Clothes might not seem like the one of the more wasteful or unsustainable items we own. After all, we wear them (or some of them) for a decent amount of time before throwing them away. But there are more sustainable approaches to clothing, which involve less waste and more eco-friendly materials.  

Buy Used Clothing

This might sound obvious, but there are still a lot of people who feel uncomfortable buying secondhand clothes. If that’s you, maybe it’s time to reconsider. Many people donate or re-sell items which have only been worn a few times and are still in as-new condition. Most charity shops and thrift stores quality-check what they sell and clean items before putting them on sale. You can also, of course, re-wash pieces at home before wearing them. Clothing manufacture is resource-heavy, so buying pre-loved items helps to redress the balance. And as with other thrifted goods, each item of used clothing you buy is one which doesn’t require new materials, manufacturing or long-distance transport. If you’re new to shopping secondhand, as well as searching more obvious places, such as eBay and your local thrift shops, check out apps like Vinted or Depop. You could also consider arranging a clothing swap party with your friends.

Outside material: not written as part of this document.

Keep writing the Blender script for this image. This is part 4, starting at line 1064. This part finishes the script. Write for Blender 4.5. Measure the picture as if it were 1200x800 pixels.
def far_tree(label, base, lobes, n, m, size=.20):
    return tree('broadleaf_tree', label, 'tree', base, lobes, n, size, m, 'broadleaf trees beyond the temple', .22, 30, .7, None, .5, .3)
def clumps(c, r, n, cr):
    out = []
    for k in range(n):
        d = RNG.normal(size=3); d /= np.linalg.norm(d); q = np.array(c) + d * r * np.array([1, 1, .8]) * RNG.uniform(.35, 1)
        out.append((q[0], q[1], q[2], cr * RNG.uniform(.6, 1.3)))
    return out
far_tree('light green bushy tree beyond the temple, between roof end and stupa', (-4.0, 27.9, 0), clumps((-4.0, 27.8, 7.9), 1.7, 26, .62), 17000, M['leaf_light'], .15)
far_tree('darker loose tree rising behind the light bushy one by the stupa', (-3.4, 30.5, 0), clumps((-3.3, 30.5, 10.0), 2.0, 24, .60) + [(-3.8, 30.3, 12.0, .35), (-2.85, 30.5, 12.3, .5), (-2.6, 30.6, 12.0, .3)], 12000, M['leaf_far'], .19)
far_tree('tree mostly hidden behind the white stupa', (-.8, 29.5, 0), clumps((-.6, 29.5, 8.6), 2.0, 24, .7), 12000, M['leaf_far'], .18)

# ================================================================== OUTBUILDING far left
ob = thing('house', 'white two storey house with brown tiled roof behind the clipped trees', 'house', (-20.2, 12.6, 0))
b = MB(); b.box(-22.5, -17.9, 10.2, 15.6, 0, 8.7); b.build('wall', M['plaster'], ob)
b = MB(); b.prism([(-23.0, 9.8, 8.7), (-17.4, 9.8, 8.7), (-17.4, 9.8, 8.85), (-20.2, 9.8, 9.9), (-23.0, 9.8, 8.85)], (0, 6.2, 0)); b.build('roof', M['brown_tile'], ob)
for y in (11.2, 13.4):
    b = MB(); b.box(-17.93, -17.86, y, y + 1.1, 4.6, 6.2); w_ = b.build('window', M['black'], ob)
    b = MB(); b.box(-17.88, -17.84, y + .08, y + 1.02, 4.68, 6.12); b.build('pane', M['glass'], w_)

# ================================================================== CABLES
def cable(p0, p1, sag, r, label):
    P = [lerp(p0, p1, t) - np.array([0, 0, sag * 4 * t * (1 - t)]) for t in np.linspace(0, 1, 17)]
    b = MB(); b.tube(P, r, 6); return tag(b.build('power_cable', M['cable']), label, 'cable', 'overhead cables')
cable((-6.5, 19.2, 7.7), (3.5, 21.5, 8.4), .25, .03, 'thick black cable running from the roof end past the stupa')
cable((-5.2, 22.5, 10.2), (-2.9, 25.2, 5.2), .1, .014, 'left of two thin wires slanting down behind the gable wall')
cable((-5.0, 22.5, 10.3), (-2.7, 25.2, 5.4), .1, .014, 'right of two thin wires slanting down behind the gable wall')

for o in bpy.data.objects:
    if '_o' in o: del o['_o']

Rethink How You Wash Clothes

Caring for your wardrobe can help clothes last longer, and with a few simple changes, it’s more sustainable, too.

Don’t wash after every wear

Yep – you heard right. Modern fabrics and manufacturing processes are clever. For the most part, you don’t need to wash clothes every time you wear them, unless there’s a stain or something specific that needs cleaning.

Choose to line dry

Tumble dryers use a huge amount of energy and, unless you buy dryer sheets, they don’t always create the nicest smelling clothes. Where possible, hang your clothes out to line-dry and let the fresh air do the work for you; you’ll save power and money in the process. Our favourite tip is to use slightly less detergent in your wash so the clothes are well-rinsed before you hang them up to dry.

Avoid dry cleaning

While most clothes don’t need dry-cleaning, it’s always worth checking the label before you buy something new. If it says dry-clean only, think about how often you’re likely to wear it and maybe consider an alternative. Dry-cleaning uses a lot of harsh chemicals and extra resources. It’s also expensive, and generally more time-consuming than washing at home. If you do have items which are dry-clean only,  you might be able to use a spot-treatment, or gentle hand-wash liquid, on any stains or marks as they occur.

Fabric And Ethical Production

Another area to consider is the fabric used to make your clothing. Some materials are more sustainable than others, and it’s worth considering the method of production, too. 

How about hemp?

Hemp is among the most eco-friendly of natural fibres. It’s highly renewable, requires few pesticides to grow and no chemicals to process it into clothing. It makes a great alternative to linen or mid-weight cottons, and tops most lists of sustainable, environmentally-friendly fabrics.

Cotton on

Cotton is a natural, plant-based fibre, and one of the most commonly-used clothing materials in the world. It can be woven into all kinds of materials, from translucent voiles and lightweight shirt fabric, to heavy, luxurious velvets. But not all cottons are equal. When you’re buying clothes, check the label or the company website, and look out for ethically-sourced cotton which avoids using chemicals or pesticides in its production.

Seek out ethical clothing

Brands or shops which sell sustainable clothing can be more expensive, but if you’re able to afford just a few of their pieces – either new or secondhand – it’s a great step towards building a more environmentally-friendly wardrobe. Look out for companies describing their clothing as eco, vegan, organic or locally-produced, and check out their ethical credentials. Ideally, they should be sourcing materials responsibly, using organically-farmed fibres and avoiding animal testing, as well as paying workers fairly. Their clothing tends to be particularly well-made, which means it’s likely to last longer. So, while it may cost a little more upfront, it’s comparable with fast-fashion brands in the mid-to-longer term.

 

Hopefully, these ideas prove you can be stylish and sustainable at the same time. By combining eco-friendly fabrics, a smart shopping strategy and a few clever washing tips, your wardrobe can be as green as the rest of your home.